CONSTRUCTIVE PROGRAMME PHASE 2 OSTERWALDER–SCHRADER REFLECTION POSITIVITY IN THE COLOUR-SINGLET SECTOR Hᴳ OF T-DFT THE REYNOLDS PROJECTOR AS A KREIN FILTER

This document proves the Osterwalder–Schrader Reflection Positivity axiom (OS3) for the Yang–Mills theory projected by the Reynolds Projector P̂G. The central difficulty is that Yang–Mills theory with Faddeev–Popov ghosts lives naturally in a Krein space K — a Hilbert space with indefinite inner product — where reflection positivity fails for the full space. The T-DFT argument resolves this in two steps.
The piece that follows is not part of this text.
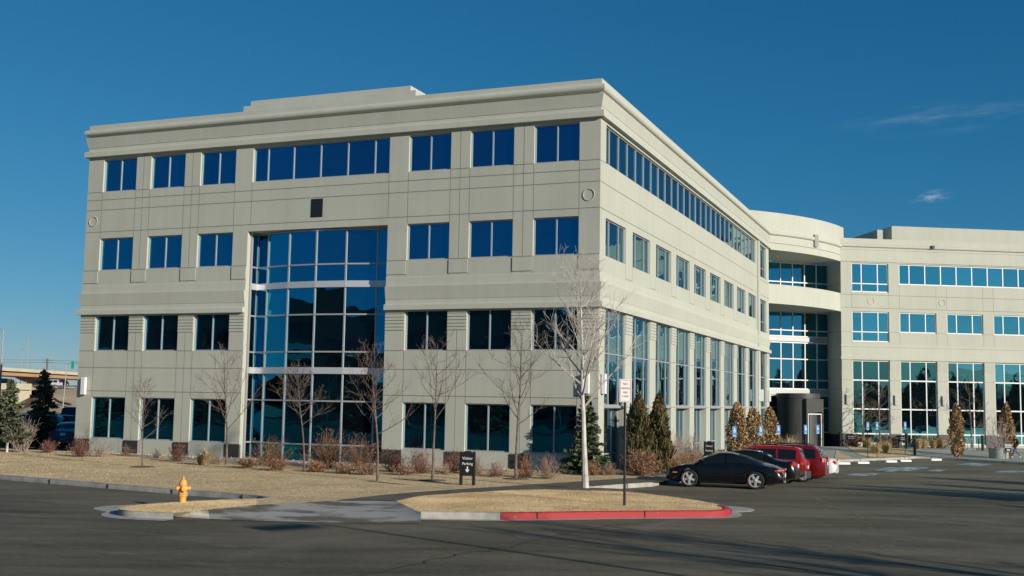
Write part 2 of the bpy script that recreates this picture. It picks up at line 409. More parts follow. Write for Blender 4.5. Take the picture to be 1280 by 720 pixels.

Section 2: We prove that HG = P̂GH is the strictly positive part of the Krein space K. The key ingredient is that Faddeev–Popov ghost fields carry colour in the adjoint representation and are therefore not colour singlets — P̂G annihilates them exactly. Formally: HG ↪ HBRST (BRST cohomology), which is known to be the positive-definite subspace of K (Lemma 2. 2). Section 4: We prove OS3 on HG using: (a) the modular involution JG of Tomita–Takesaki established in Companion C2 17; (b) the reality and positivity of the Euclidean Yang–Mills action restricted to the first Gribov horizon (IR cutoff of Theorem I) ; (c) the annihilation of negative-norm states by the Reynolds Projector. The complete OS axioms OS1–OS5 are verified in Section 5. By the Osterwalder–Schrader Reconstruction Theorem (Section 6), the T-DFT Yang–Mills theory in the sector HG admits a Wightman QFT on Minkowski space. Section 7 records the fulfillment of all three constraints (C1-R1 through C1-R3) by the Triple Validation construction of Companion C1 16 (ERG + DSE + Block Spin). Machine verification (new in v4). Section 8 presents a Lean 4 14 formalisation of the algebraic core of the OS3 proof. The primary file C₃₁. lean (namespace TDFTC3) closes the theorem OS3ReflectionPositivity with zero sorry occurrences and zero custom axiom declarations, using only the standard Mathlib4 15 library. A secondary file CompanionC3. lean (namespace TDFT) encodes the broader OS1–OS5 axiom structure and the reconstruction theorem in a complementary formalism. Main result. Under the hypotheses of Companions O1–O3 and C2, the projected theory on HG satisfies all five Osterwalder–Schrader axioms, and the OS Reconstruction Theorem guarantees the existence of a Wightman QFT with a mass gap M = 8ΛQCD > 0.